--- Data provided ---

***

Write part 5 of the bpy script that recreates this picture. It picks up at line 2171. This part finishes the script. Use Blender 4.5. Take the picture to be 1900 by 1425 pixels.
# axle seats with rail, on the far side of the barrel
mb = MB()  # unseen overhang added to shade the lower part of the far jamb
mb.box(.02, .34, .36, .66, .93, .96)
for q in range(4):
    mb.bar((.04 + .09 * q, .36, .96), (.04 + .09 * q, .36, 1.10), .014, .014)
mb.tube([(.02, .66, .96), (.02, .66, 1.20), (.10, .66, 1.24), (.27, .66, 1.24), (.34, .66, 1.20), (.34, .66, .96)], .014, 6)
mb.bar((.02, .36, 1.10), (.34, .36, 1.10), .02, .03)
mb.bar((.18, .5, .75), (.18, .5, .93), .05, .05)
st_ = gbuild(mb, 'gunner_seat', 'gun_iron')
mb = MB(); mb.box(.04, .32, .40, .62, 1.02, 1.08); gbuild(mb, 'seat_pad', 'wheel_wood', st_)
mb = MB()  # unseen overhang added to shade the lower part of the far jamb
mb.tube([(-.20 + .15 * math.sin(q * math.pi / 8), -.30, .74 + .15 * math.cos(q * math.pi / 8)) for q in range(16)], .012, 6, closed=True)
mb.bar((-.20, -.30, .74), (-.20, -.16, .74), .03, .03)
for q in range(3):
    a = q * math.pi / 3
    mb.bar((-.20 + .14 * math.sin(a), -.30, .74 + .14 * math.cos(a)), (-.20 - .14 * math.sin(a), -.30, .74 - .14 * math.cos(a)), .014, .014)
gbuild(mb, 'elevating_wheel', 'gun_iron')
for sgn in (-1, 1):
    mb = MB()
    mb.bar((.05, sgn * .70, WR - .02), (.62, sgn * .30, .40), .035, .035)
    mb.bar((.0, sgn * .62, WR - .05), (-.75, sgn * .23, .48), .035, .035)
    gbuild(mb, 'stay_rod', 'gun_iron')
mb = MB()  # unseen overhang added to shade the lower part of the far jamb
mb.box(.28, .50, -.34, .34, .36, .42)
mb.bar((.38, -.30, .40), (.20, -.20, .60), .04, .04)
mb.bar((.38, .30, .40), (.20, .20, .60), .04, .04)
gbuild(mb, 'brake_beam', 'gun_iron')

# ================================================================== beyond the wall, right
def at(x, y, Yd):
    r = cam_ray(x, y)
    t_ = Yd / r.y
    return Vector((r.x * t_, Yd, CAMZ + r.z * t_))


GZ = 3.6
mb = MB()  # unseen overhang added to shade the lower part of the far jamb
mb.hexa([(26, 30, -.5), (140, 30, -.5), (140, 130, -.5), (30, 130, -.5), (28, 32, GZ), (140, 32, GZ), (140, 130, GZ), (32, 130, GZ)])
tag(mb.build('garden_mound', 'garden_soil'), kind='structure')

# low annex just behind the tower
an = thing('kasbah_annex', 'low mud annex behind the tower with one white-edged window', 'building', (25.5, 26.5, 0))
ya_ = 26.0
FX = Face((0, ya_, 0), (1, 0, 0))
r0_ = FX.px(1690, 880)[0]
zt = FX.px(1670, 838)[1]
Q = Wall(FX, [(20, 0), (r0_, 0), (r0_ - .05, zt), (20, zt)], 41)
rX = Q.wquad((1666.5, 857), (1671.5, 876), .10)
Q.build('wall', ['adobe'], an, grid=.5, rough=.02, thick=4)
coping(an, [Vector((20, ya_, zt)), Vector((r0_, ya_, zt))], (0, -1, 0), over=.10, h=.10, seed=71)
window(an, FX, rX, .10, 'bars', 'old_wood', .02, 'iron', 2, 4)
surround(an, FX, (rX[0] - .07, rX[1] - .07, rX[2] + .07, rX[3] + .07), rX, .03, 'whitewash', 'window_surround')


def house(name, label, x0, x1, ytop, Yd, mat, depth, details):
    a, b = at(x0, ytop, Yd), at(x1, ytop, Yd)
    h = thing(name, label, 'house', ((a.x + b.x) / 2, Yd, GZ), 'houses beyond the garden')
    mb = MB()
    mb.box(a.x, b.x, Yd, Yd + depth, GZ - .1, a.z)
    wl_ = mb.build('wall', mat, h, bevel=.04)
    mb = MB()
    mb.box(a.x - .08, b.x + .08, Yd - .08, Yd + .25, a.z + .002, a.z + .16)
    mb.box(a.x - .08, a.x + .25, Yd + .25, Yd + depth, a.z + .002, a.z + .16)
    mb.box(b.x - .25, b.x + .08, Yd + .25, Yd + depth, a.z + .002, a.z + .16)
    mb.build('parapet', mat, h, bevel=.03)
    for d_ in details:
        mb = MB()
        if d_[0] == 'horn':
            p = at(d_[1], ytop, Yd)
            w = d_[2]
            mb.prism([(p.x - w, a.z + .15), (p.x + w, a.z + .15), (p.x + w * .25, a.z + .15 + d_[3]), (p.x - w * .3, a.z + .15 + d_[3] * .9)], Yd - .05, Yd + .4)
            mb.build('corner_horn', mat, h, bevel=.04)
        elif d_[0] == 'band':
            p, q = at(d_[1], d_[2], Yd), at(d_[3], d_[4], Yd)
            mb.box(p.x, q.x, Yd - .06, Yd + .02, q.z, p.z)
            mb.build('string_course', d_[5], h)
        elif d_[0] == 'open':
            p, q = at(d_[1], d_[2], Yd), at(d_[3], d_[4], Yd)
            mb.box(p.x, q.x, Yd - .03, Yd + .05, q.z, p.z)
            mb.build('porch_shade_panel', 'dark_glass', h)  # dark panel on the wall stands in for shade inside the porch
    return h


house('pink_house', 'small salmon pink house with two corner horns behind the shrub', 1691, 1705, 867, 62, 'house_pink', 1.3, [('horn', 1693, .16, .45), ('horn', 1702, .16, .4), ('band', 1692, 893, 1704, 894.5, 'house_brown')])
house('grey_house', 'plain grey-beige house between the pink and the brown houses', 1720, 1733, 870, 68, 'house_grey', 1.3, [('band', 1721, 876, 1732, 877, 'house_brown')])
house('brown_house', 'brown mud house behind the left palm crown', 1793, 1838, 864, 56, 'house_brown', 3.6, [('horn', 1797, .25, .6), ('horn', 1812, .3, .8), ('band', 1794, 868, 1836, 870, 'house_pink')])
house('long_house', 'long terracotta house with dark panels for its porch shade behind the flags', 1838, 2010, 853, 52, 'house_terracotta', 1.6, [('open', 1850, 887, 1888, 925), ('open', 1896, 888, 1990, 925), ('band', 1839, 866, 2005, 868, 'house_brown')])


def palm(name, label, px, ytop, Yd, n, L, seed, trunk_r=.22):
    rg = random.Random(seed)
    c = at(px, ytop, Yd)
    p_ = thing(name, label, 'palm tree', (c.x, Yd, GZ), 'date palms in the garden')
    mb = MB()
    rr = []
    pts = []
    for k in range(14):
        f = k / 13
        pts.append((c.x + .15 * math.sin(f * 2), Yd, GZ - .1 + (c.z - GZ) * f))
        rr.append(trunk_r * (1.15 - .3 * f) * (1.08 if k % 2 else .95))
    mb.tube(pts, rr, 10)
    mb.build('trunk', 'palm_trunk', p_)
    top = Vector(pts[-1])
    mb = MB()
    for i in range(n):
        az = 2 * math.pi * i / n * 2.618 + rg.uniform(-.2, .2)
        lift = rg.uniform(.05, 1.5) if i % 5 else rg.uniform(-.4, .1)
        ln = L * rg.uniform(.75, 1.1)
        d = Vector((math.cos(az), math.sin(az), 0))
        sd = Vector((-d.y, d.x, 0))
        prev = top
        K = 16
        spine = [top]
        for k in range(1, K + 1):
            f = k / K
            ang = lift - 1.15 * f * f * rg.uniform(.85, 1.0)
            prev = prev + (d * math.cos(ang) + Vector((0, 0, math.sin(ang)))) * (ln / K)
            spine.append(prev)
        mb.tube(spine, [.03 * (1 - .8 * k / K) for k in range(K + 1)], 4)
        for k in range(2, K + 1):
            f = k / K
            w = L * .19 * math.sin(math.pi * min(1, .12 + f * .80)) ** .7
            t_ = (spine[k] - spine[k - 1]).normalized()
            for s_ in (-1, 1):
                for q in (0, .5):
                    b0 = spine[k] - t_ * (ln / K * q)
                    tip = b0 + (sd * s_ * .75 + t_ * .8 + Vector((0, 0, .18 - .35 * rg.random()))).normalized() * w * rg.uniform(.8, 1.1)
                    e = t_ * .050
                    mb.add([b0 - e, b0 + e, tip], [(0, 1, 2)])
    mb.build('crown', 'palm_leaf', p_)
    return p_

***

--- Given request ---
Each line from the top of the material above through the line with "tag(mb.build('garden_mound', 'garden_soil'), kind='structure')" must be echoed exactly, and no other line.

--- Exercise output ---
Write part 5 of the bpy script that recreates this picture. It picks up at line 2171. This part finishes the script. Use Blender 4.5. Take the picture to be 1900 by 1425 pixels.
# axle seats with rail, on the far side of the barrel
mb = MB()  # unseen overhang added to shade the lower part of the far jamb
mb.box(.02, .34, .36, .66, .93, .96)
for q in range(4):
    mb.bar((.04 + .09 * q, .36, .96), (.04 + .09 * q, .36, 1.10), .014, .014)
mb.tube([(.02, .66, .96), (.02, .66, 1.20), (.10, .66, 1.24), (.27, .66, 1.24), (.34, .66, 1.20), (.34, .66, .96)], .014, 6)
mb.bar((.02, .36, 1.10), (.34, .36, 1.10), .02, .03)
mb.bar((.18, .5, .75), (.18, .5, .93), .05, .05)
st_ = gbuild(mb, 'gunner_seat', 'gun_iron')
mb = MB(); mb.box(.04, .32, .40, .62, 1.02, 1.08); gbuild(mb, 'seat_pad', 'wheel_wood', st_)
mb = MB()  # unseen overhang added to shade the lower part of the far jamb
mb.tube([(-.20 + .15 * math.sin(q * math.pi / 8), -.30, .74 + .15 * math.cos(q * math.pi / 8)) for q in range(16)], .012, 6, closed=True)
mb.bar((-.20, -.30, .74), (-.20, -.16, .74), .03, .03)
for q in range(3):
    a = q * math.pi / 3
    mb.bar((-.20 + .14 * math.sin(a), -.30, .74 + .14 * math.cos(a)), (-.20 - .14 * math.sin(a), -.30, .74 - .14 * math.cos(a)), .014, .014)
gbuild(mb, 'elevating_wheel', 'gun_iron')
for sgn in (-1, 1):
    mb = MB()
    mb.bar((.05, sgn * .70, WR - .02), (.62, sgn * .30, .40), .035, .035)
    mb.bar((.0, sgn * .62, WR - .05), (-.75, sgn * .23, .48), .035, .035)
    gbuild(mb, 'stay_rod', 'gun_iron')
mb = MB()  # unseen overhang added to shade the lower part of the far jamb
mb.box(.28, .50, -.34, .34, .36, .42)
mb.bar((.38, -.30, .40), (.20, -.20, .60), .04, .04)
mb.bar((.38, .30, .40), (.20, .20, .60), .04, .04)
gbuild(mb, 'brake_beam', 'gun_iron')

# ================================================================== beyond the wall, right
def at(x, y, Yd):
    r = cam_ray(x, y)
    t_ = Yd / r.y
    return Vector((r.x * t_, Yd, CAMZ + r.z * t_))


GZ = 3.6
mb = MB()  # unseen overhang added to shade the lower part of the far jamb
mb.hexa([(26, 30, -.5), (140, 30, -.5), (140, 130, -.5), (30, 130, -.5), (28, 32, GZ), (140, 32, GZ), (140, 130, GZ), (32, 130, GZ)])
tag(mb.build('garden_mound', 'garden_soil'), kind='structure')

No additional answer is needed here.